> First reason is we hate JSX. It forces you to write loops, conditionals, etc, outside of the markup you are currently writing/reading. It's like writing shitty PHP code without templates.
In my experience, the folks that feel the strongest against JSX lean anti-JavaScript in general. JSX is Turing-complete. There are no gotchas, you can't paint yourself into a corner, you can set breakpoints in your map statements, it's more testable...Lots of benefits and a big step up over string-based templating languages stuffed into HTML.
And how in the world is that a good thing?
I'm really starting to wonder if people that exalt JSX with his mix of logic and presentation have ever worked on complex systems where the lack of separation between the two layers brings you quickly to an unmaintainable mess.
JSX & React were literally built to solve Facebook's maintainability concerns, which is one of the most complex client side web apps I can think of. JSX was a hard sell at first 4 years ago, but Pete Hunt did a great job then, explaining how the false separation of concerns between HTML and JS really is unavoidable.
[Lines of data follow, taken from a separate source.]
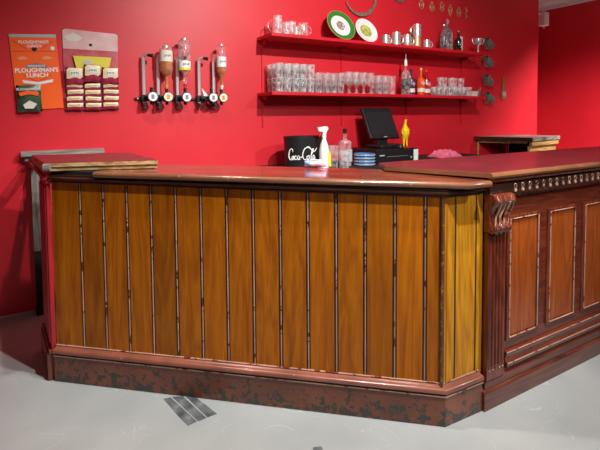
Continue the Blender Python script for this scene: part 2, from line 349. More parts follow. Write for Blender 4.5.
def text(name, s, size, m, parent, loc, rot=(PI / 2, 0, 0), depth=0.0006, sx=1.0, shear=0.0, bold=0.0):
    cu = bpy.data.curves.new(name, 'FONT'); cu.body = s; cu.size = size; cu.extrude = depth; cu.align_x = 'CENTER'; cu.align_y = 'CENTER'; cu.shear = shear; cu.offset = bold; cu.resolution_u = 3
    t = bpy.data.objects.new(name, cu); C.objects.link(t)
    dg = bpy.context.evaluated_depsgraph_get(); me = bpy.data.meshes.new_from_object(t.evaluated_get(dg)); bpy.data.objects.remove(t)
    me.materials.clear(); me.materials.append(m); me.name = name
    o = bpy.data.objects.new(name, me); C.objects.link(o); o.parent = parent; o.location = loc; o.rotation_euler = rot; o.scale = (sx, 1, 1)
    return o
def bottle(h, r, neck_r, sh, nk, seg=20, base=0.0):
    """closed bottle profile: sh = shoulder start, nk = neck start"""
    return [(0, base), (r * .92, base), (r, base + .006), (r, sh), (r * .93, sh + (nk - sh) * .25), (r * .6, sh + (nk - sh) * .65), (neck_r, nk), (neck_r, h - .012), (neck_r * 1.2, h - .012), (neck_r * 1.2, h), (0, h)]
def cup(h, r0, r1, t=0.003, b=0.01):
    return [(0, 0), (r0, 0), (r1, h), (r1 - t, h), (r0 - t, b), (0, b)]

# ------------------------------------------------------------------ the room
def struct(name, bm, m, bevel=0): return tag(obj(name, bm, m, bevel=bevel), kind='structure')
struct('floor', B(-3.34, 8.0, -7, 1.37, -0.1, 0), M['floor'])
struct('wall_back', B(-3.2, 5.86, 0, 0.14, 0, 3.3), M['wall'])
struct('wall_rear', B(5.86, 8.0, 1.25, 1.37, 0, 3.3), M['wall'])
struct('wall_right', B(7.86, 8.0, -7, 1.25, 0, 3.3), M['wall'])
struct('wall_left', B(-3.34, -3.2, -7, 0.14, 0, 3.3), M['wall'])
struct('ceiling', B(-3.34, 8.0, -7, 1.37, 3.3, 3.4), M['ceiling'])
struct('trim_1', B(7.80, 7.86, -6.9, 1.25, 3.24, 3.3), M['white'])
bm = bmesh.new()
for i in range(6): box(bm, 5.9, 7.79, -3.4 + i * .8, -3.385 + i * .8, 3.294, 3.3)
for i in range(3): box(bm, 6.2 + i * .62, 6.215 + i * .62, -6.9, 1.24, 3.293, 3.3)
struct('trim_2', bm, M['trim'])
struct('trim_3', B(-3.2, -0.09, -0.012, 0, 0, 0.014), M['trim'])

# ------------------------------------------------------------------ angled bar counter (front at 41 degrees to the wall)
P0 = (0.0218, -1.0483); ANG = math.radians(-40.83); T = (math.cos(ANG), math.sin(ANG)); NN = (T[1], -T[0])
def W(s, off, z=0): return (P0[0] + T[0] * s + NN[0] * off, P0[1] + T[1] * s + NN[1] * off)
def Lc(x, y):                                 # world plan -> counter plan
    dx, dy = x - P0[0], y - P0[1]; return (dx * T[0] + dy * T[1], -(dx * NN[0] + dy * NN[1]))
LEN = 1.9885
bar = thing('bar_counter', 'amber plank-fronted angled bar counter with chipped dark red plinth', 'bar counter', (P0[0], P0[1], 0), (0, 0, ANG))
groove = [0.0315 + 0.13333 * k for k in range(1, 15)]
def plank_front(s0, s1, gs, y, z0, z1, m, parent, name='plank_panel'):
    # flat boards with a double quirk either side of each bead
    prof = [(s0, y)]
    for g in gs: prof += [(g - .010, y), (g - .0085, y + .008), (g - .0045, y + .008), (g - .0035, y + .0035), (g + .0035, y + .0035), (g + .0045, y + .008), (g + .0085, y + .008), (g + .010, y)]
    prof += [(s1, y), (s1, y + .03), (s0, y + .03)]
    o = obj(name, prism(bmesh.new(), prof, z0, z1), m, parent)
    for g in gs:
        b = bmesh.new()
        for a, c in ((g - .0088, g - .0042), (g + .0042, g + .0088)): box(b, a, c, y + .0015, y + .0078, z0 + .001, z1 - .001)
        q = obj('groove', b, M['groove'], o)
        b = bmesh.new(); tube(b, [(g, y + .0015, z0 + .001), (g, y + .0015, z1 - .001)], .0036, 8); obj('bead', b, M['bead'], o, smooth=True)
    return o
plank_front(0.0, LEN + .005, groove, 0.02, 0.17, 1.066, M['oak'], bar)
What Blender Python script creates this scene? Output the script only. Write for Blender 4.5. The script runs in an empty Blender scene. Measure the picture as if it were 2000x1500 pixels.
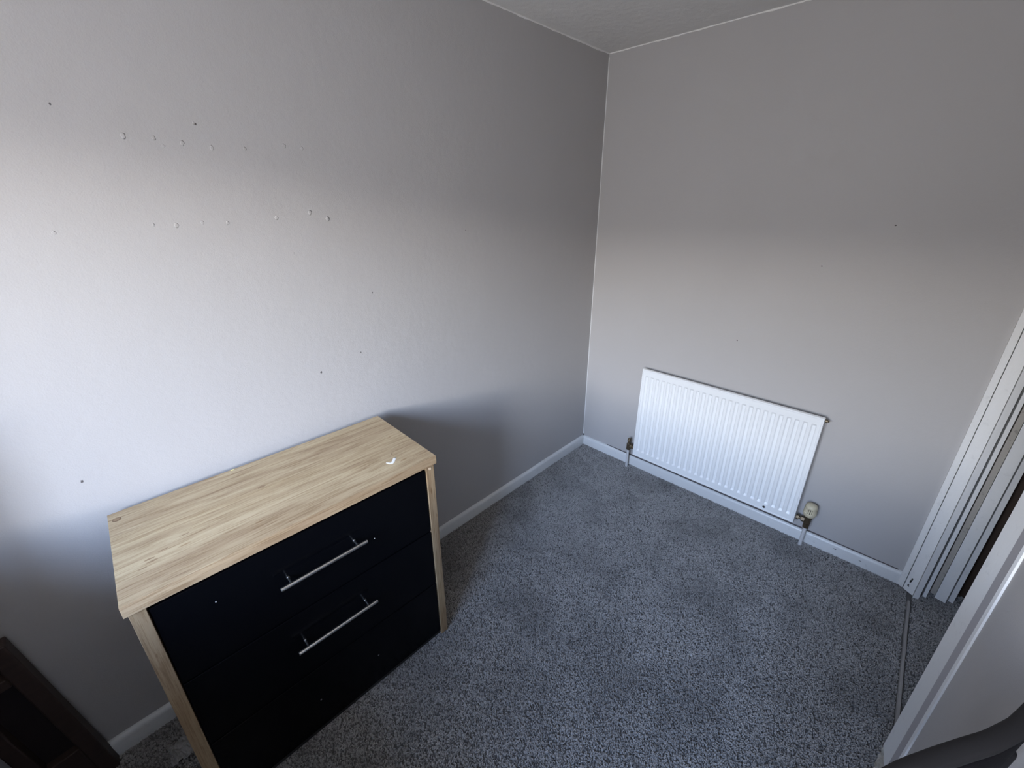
import bpy, bmesh, math, random
from mathutils import Matrix, Vector, noise

S = bpy.context.scene
COL = S.collection
random.seed(7)

# ------------------------------------------------------------------ camera
cam_d = bpy.data.cameras.new('camera')
cam = bpy.data.objects.new('camera', cam_d)
COL.objects.link(cam)
Rm = Matrix(((0.7154419681801291, -0.25507437476646627, 0.6504458882213335),
             (0.6986375348824581, 0.27045254549326175, -0.6623903799796441),
             (-0.006955934150455549, 0.9283277890776034, 0.3716976338455534)))
M4 = Rm.to_4x4()
M4.translation = Vector((1.4594725, -2.2611518, 1.6342636))
cam.matrix_world = M4
cam_d.sensor_fit = 'HORIZONTAL'
cam_d.sensor_width = 36.0
cam_d.lens = 814.86 / 2000 * 36.0
cam_d.shift_x = 0.0039
cam_d.shift_y = -0.01497
cam_d.clip_start = 0.02
S.camera = cam

# ------------------------------------------------------------------ view
vs = S.view_settings
vs.view_transform = 'Standard'
vs.look = 'None'
vs.exposure = 0.0
vs.gamma = 1.0
vs.use_curve_mapping = False
S.cycles.max_bounces = 10
S.cycles.diffuse_bounces = 7
S.cycles.glossy_bounces = 4
S.cycles.transparent_max_bounces = 8
S.cycles.sample_clamp_indirect = 4.0

# ------------------------------------------------------------------ sky: overcast-bright near the horizon, blue above
W = bpy.data.worlds.new('sky')
S.world = W
W.use_nodes = True
wn = W.node_tree
wn.nodes.clear()
out = wn.nodes.new('ShaderNodeOutputWorld')
bg = wn.nodes.new('ShaderNodeBackground')
tc = wn.nodes.new('ShaderNodeTexCoord')
sp = wn.nodes.new('ShaderNodeSeparateXYZ')
rp = wn.nodes.new('ShaderNodeValToRGB')
mr = wn.nodes.new('ShaderNodeMapRange')
wn.links.new(tc.outputs['Generated'], sp.inputs[0])
wn.links.new(sp.outputs['Z'], mr.inputs['Value'])
mr.inputs['From Min'].default_value = -1
mr.inputs['From Max'].default_value = 1
wn.links.new(mr.outputs[0], rp.inputs[0])
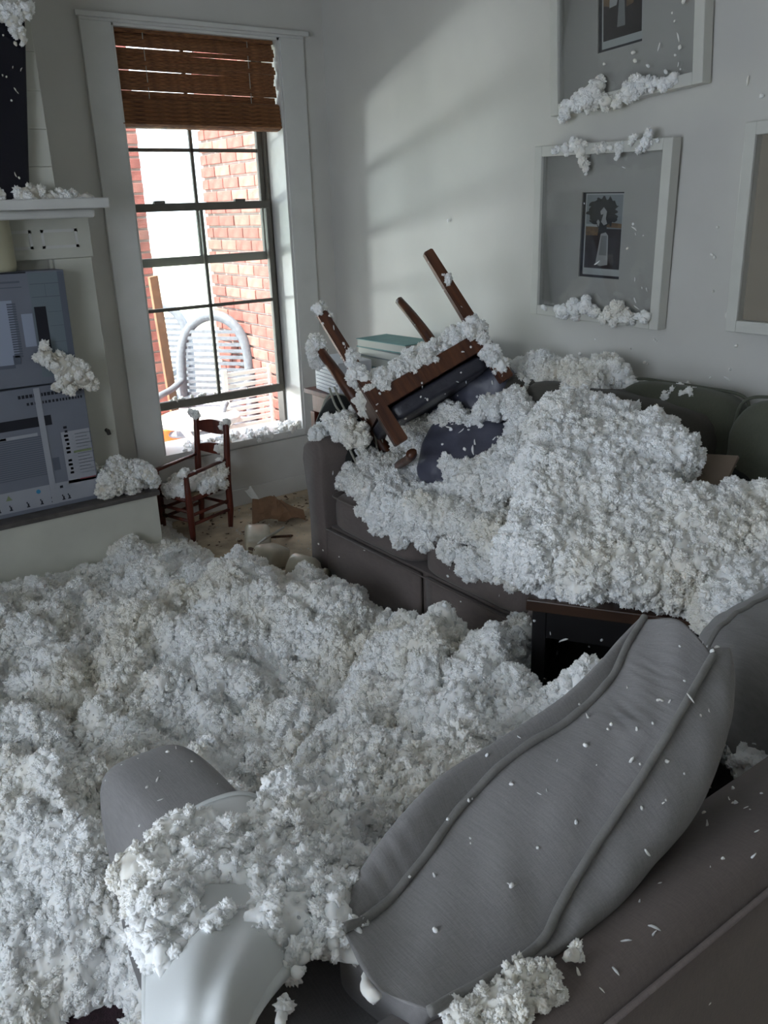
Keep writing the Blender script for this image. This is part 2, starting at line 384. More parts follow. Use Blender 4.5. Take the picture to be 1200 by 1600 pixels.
# ================================================================== the room
WY = 4.289; XR = 2.776; X0 = -1.6; Y0 = -1.4; H = 2.75
WX0, WX1, WZ0, WZ1 = 1.62, 2.50, 0.375, 2.435
def struct(name, bm, m, parent=None):
    o = obj(name, bm, m, parent); tag(o, kind='structure'); return o
bm = bmesh.new(); T = .26
box(bm, X0-.2, WY, 0, WX0, WY+T, H); box(bm, WX1, WY, 0, XR+.2, WY+T, H); box(bm, WX0, WY, 0, WX1, WY+T, WZ0); box(bm, WX0, WY, WZ1, WX1, WY+T, H)
struct('wall_back', bm, M['wall'])
struct('wall_right', bx(XR, Y0-.2, 0, XR+.2, WY, H), M['wall'])
bm = bmesh.new()   # left wall with a wide glazed opening, out of the frame
box(bm, X0-.2, Y0, 0, X0, -.2, H); box(bm, X0-.2, 1.9, 0, X0, WY, H); box(bm, X0-.2, -.2, 0, X0, 1.9, .75); box(bm, X0-.2, -.2, 2.25, X0, 1.9, H)
struct('wall_left', bm, M['wall'])
struct('wall_front', bx(X0-.2, Y0-.2, 0, XR, Y0, H), M['wall'])
struct('ceiling', bx(X0-.2, Y0-.2, H, XR+.2, WY+T, H+.15), M['wall'])
tag(struct('added_sun_blocker', bx(-3.4, Y0-.2, H+.02, X0-.2, WY+T, H+.12), M['trim']), kind='structure')  # unseen overhang added to keep the sun out of the left wall opening
struct('floor', bx(X0-.2, Y0-.2, -.12, XR+.2, WY+T, 0), M['floor'])
tag(obj('rug', bx(-1.3, .6, 0, 1.55, 2.5, .012, .003), M['rug']), 'dark burgundy rug showing through the fluff at the bottom left corner', 'rug')
struct('baseboard_back', bx(1.44, WY-.014, 0, XR, WY, .10, .003), M['trim'])
struct('baseboard_right', bx(XR-.014, Y0, 0, XR, WY-.014, .10, .003), M['trim'])
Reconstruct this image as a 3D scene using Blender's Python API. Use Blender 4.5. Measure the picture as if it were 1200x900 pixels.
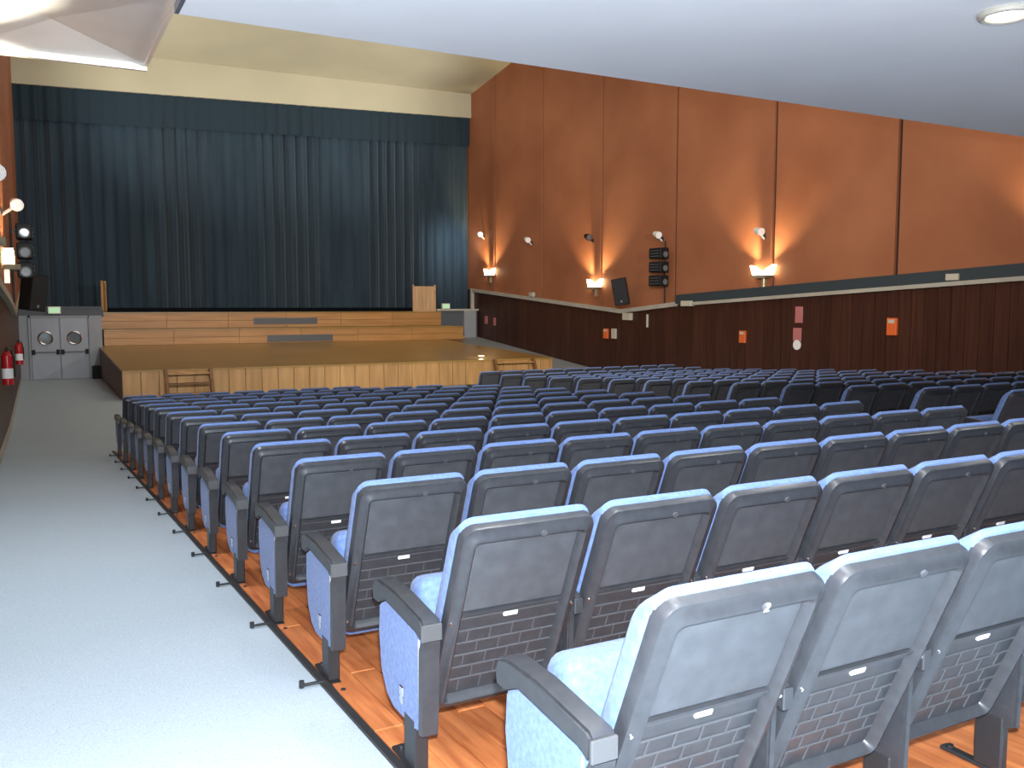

You end up with logic in HTML tightly coupled to your JS no matter which way you shake it. https://www.youtube.com/watch?v=DgVS-zXgMTk
And HTML string template languages have been shown to have numerous shortcomings at scale.
Separation of concerns != splitting logic from presentation.
SoC comes from MV* architectural patterns. In real world front end applications, people who separate based on the file extension often end up creating JS files that breach SoC - they are both handling view rendering as well as application logic inside a JS file.
If there is something that should be conditionally rendered, using JSX is no different to a template language - only thing is the variable you're using to do that isn't actually in that file either (so, over-separation of concerns?). Both of these are logic - one handles it inline and the other handles it across multiple files.
No one is advocating that JSX should break SoC (a component should never talk to an API, or implement business logic - it should be responsible for given a set of inputs, it will render the same output time and time again).
In fairness, it is entirely possible that the parent was correctly indicating the location of a salient / appreciated point in this discussion thread ;)
I'm not OP, but that's unlikely. This is general language construct and is used in the beginning. No one use "here here!" :D
Just use ockham's razor, would you suppose he misspelt a general language construct or created a whole new one? :)
I can end this post here, but I want to mention one more thing I'm reminded of:
In Sherlock Holmes TV Series (don't remember the episode), a woman dies while writing "Rache" in her own blood. Other characters tell him that Rache is revenge in German. Sherlock posits that she was trying to write "Rachel", a much simpler (I mean with less assumptions) assumption to make in the context.